MEDIA RELEASE: Newcastle-Hunter Residents Need Action on Predatory Payday Lenders

23 April 2018

Labor’s Shadow Assistant Minister for Families and Communities Senator Louise Pratt joined Federal Member for Newcastle Sharon Claydon Newcastle today for community discussions about the serious and growing problem of payday lending and rent-to-buy schemes in the Newcastle-Hunter region.  

The Federal Labor representatives met with Samaritans CEO, Brad Webb, and Chair of the Financial Counsellors Association of New South Wales, Graham Smith, to discuss the local impacts of payday lending and rent-to-buy schemes on vulnerable consumers.

Ms Claydon said meeting reinforced concerns she was hearing from constituents about the behaviour of some of these organisations.

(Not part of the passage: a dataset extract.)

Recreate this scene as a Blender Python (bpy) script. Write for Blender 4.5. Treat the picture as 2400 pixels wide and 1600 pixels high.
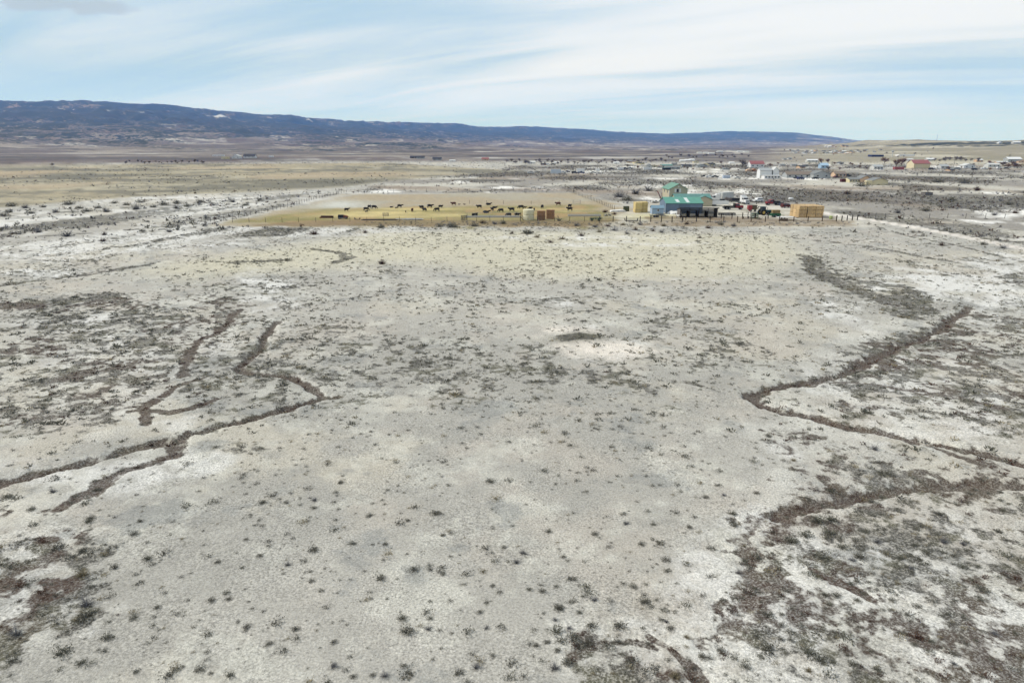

“I’m hearing too many stories of constituents getting caught up in a spiral of debt and despair after taking out a payday loan. The Turnbull Government needs to act urgently on this issue.

“It was incredibly sobering to learn that the majority of people seeking financial counselling in our region have taken out payday loans.”

Senator Pratt called on the Turnbull Government needed to fast track legislation to protect consumers.

“In November 2016 the Turnbull Government committed to a suite of reforms in response to a review of the Small Amount Credit Contracts (SACC) Review, promising to introduce legislation in 2017,” Senator Pratt said.

“They even put out a Draft Consultation Bill in October last year, but since then intense lobbying from the industry and internal division has brought progress to a standstill.

“In a brazen act of defiance, a rogue group of Government members has even set up a ‘Parliamentary Friends of Payday Lenders’ group, to send a warning to the Prime Minister against progressing the legislation.”

Senator Pratt said Labor had been forced to introduce a word-for-word copy of the Government’s Draft Consultation Bill into the Parliament in the face of Government inertia.

The legislation would:

  • impose a ceiling on the total payments that can be made under a rent-to-buy scheme;
  • require payday loans to have equal repayments and equal payment intervals;
  • remove the ability for SACC providers to charge monthly fees on residual term of a loan where a consumer fully repays the loan early;
  • ban unsolicited sales of the schemes; and
  • introduce broad anti-avoidance protections to prevent payday lenders and rent-to-buy companies from circumventing the rules;

“This issue could be fixed within weeks, but we need the Government will need to stand up for vulnerable consumers, not vested interests and the right wing fringe of his party,” Senator Pratt said.